Exercise directions: You are to retype all of the data exactly as it appears.

Scenes as source code:
++++++++++++++++++++
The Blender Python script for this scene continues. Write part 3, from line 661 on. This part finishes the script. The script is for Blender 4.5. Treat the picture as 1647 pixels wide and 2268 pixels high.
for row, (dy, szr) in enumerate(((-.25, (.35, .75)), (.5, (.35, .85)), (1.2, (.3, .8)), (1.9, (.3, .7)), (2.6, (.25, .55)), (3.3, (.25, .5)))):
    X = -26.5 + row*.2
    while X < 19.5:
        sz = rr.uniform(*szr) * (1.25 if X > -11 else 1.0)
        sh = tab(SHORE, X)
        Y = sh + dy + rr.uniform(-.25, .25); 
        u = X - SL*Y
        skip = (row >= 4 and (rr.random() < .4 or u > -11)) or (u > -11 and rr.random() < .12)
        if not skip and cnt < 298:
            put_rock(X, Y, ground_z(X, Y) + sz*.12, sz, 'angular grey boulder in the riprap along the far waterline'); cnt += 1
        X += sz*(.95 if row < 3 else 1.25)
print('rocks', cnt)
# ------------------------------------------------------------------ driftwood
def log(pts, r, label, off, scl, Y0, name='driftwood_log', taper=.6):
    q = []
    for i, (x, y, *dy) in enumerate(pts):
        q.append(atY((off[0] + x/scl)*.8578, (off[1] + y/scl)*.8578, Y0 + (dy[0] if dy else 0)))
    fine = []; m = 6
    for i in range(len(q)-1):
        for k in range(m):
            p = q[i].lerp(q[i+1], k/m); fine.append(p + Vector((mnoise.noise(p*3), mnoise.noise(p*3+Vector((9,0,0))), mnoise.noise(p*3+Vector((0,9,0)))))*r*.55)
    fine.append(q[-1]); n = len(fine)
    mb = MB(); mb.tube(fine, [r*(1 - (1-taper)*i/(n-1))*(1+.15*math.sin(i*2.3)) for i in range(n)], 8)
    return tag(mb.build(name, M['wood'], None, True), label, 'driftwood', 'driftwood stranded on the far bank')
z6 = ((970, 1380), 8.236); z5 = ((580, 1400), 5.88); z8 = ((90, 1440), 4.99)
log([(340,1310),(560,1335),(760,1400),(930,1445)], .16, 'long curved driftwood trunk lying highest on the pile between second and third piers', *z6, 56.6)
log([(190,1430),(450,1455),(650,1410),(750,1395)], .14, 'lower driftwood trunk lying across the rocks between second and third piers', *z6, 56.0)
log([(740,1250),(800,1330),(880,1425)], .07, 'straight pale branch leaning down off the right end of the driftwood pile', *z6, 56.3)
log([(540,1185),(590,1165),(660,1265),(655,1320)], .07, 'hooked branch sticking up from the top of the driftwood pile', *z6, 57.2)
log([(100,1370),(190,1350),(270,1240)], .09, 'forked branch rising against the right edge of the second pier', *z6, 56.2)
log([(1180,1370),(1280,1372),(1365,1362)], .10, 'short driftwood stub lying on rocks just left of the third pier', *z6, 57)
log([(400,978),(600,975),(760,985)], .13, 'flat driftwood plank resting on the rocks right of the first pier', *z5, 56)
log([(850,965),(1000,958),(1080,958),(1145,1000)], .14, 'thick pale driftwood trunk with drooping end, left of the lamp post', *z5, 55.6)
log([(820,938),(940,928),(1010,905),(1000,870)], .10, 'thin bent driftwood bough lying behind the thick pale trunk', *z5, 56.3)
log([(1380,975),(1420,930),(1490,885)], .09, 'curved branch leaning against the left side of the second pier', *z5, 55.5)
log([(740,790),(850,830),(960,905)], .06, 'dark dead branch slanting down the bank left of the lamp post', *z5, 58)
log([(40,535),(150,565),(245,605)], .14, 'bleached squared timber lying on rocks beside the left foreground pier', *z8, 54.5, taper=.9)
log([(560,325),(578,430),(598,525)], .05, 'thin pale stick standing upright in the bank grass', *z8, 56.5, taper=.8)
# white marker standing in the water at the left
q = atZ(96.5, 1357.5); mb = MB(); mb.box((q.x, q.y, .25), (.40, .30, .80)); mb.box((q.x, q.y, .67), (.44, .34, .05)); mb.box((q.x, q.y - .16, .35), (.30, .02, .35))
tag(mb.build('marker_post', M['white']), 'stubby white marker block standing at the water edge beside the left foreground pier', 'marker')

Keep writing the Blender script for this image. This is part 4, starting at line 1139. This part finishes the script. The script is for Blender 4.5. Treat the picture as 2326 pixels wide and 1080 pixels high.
++++++++++++++++++++
Solution to the exercise:
The Blender Python script for this scene continues. Write part 3, from line 661 on. This part finishes the script. The script is for Blender 4.5. Treat the picture as 1647 pixels wide and 2268 pixels high.
for row, (dy, szr) in enumerate(((-.25, (.35, .75)), (.5, (.35, .85)), (1.2, (.3, .8)), (1.9, (.3, .7)), (2.6, (.25, .55)), (3.3, (.25, .5)))):
    X = -26.5 + row*.2
    while X < 19.5:
        sz = rr.uniform(*szr) * (1.25 if X > -11 else 1.0)
        sh = tab(SHORE, X)
        Y = sh + dy + rr.uniform(-.25, .25); 
        u = X - SL*Y
        skip = (row >= 4 and (rr.random() < .4 or u > -11)) or (u > -11 and rr.random() < .12)
        if not skip and cnt < 298:
            put_rock(X, Y, ground_z(X, Y) + sz*.12, sz, 'angular grey boulder in the riprap along the far waterline'); cnt += 1
        X += sz*(.95 if row < 3 else 1.25)
print('rocks', cnt)
# ------------------------------------------------------------------ driftwood
def log(pts, r, label, off, scl, Y0, name='driftwood_log', taper=.6):
    q = []
    for i, (x, y, *dy) in enumerate(pts):
        q.append(atY((off[0] + x/scl)*.8578, (off[1] + y/scl)*.8578, Y0 + (dy[0] if dy else 0)))
    fine = []; m = 6
    for i in range(len(q)-1):
        for k in range(m):
            p = q[i].lerp(q[i+1], k/m); fine.append(p + Vector((mnoise.noise(p*3), mnoise.noise(p*3+Vector((9,0,0))), mnoise.noise(p*3+Vector((0,9,0)))))*r*.55)
    fine.append(q[-1]); n = len(fine)
    mb = MB(); mb.tube(fine, [r*(1 - (1-taper)*i/(n-1))*(1+.15*math.sin(i*2.3)) for i in range(n)], 8)
    return tag(mb.build(name, M['wood'], None, True), label, 'driftwood', 'driftwood stranded on the far bank')
z6 = ((970, 1380), 8.236); z5 = ((580, 1400), 5.88); z8 = ((90, 1440), 4.99)
log([(340,1310),(560,1335),(760,1400),(930,1445)], .16, 'long curved driftwood trunk lying highest on the pile between second and third piers', *z6, 56.6)
log([(190,1430),(450,1455),(650,1410),(750,1395)], .14, 'lower driftwood trunk lying across the rocks between second and third piers', *z6, 56.0)
log([(740,1250),(800,1330),(880,1425)], .07, 'straight pale branch leaning down off the right end of the driftwood pile', *z6, 56.3)
log([(540,1185),(590,1165),(660,1265),(655,1320)], .07, 'hooked branch sticking up from the top of the driftwood pile', *z6, 57.2)
log([(100,1370),(190,1350),(270,1240)], .09, 'forked branch rising against the right edge of the second pier', *z6, 56.2)
log([(1180,1370),(1280,1372),(1365,1362)], .10, 'short driftwood stub lying on rocks just left of the third pier', *z6, 57)
log([(400,978),(600,975),(760,985)], .13, 'flat driftwood plank resting on the rocks right of the first pier', *z5, 56)
log([(850,965),(1000,958),(1080,958),(1145,1000)], .14, 'thick pale driftwood trunk with drooping end, left of the lamp post', *z5, 55.6)
log([(820,938),(940,928),(1010,905),(1000,870)], .10, 'thin bent driftwood bough lying behind the thick pale trunk', *z5, 56.3)
log([(1380,975),(1420,930),(1490,885)], .09, 'curved branch leaning against the left side of the second pier', *z5, 55.5)
log([(740,790),(850,830),(960,905)], .06, 'dark dead branch slanting down the bank left of the lamp post', *z5, 58)
log([(40,535),(150,565),(245,605)], .14, 'bleached squared timber lying on rocks beside the left foreground pier', *z8, 54.5, taper=.9)
log([(560,325),(578,430),(598,525)], .05, 'thin pale stick standing upright in the bank grass', *z8, 56.5, taper=.8)
# white marker standing in the water at the left
q = atZ(96.5, 1357.5); mb = MB(); mb.box((q.x, q.y, .25), (.40, .30, .80)); mb.box((q.x, q.y, .67), (.44, .34, .05)); mb.box((q.x, q.y - .16, .35), (.30, .02, .35))
tag(mb.build('marker_post', M['white']), 'stubby white marker block standing at the water edge beside the left foreground pier', 'marker')

Keep writing the Blender script for this image. This is part 4, starting at line 1139. This part finishes the script. The script is for Blender 4.5. Treat the picture as 2326 pixels wide and 1080 pixels high.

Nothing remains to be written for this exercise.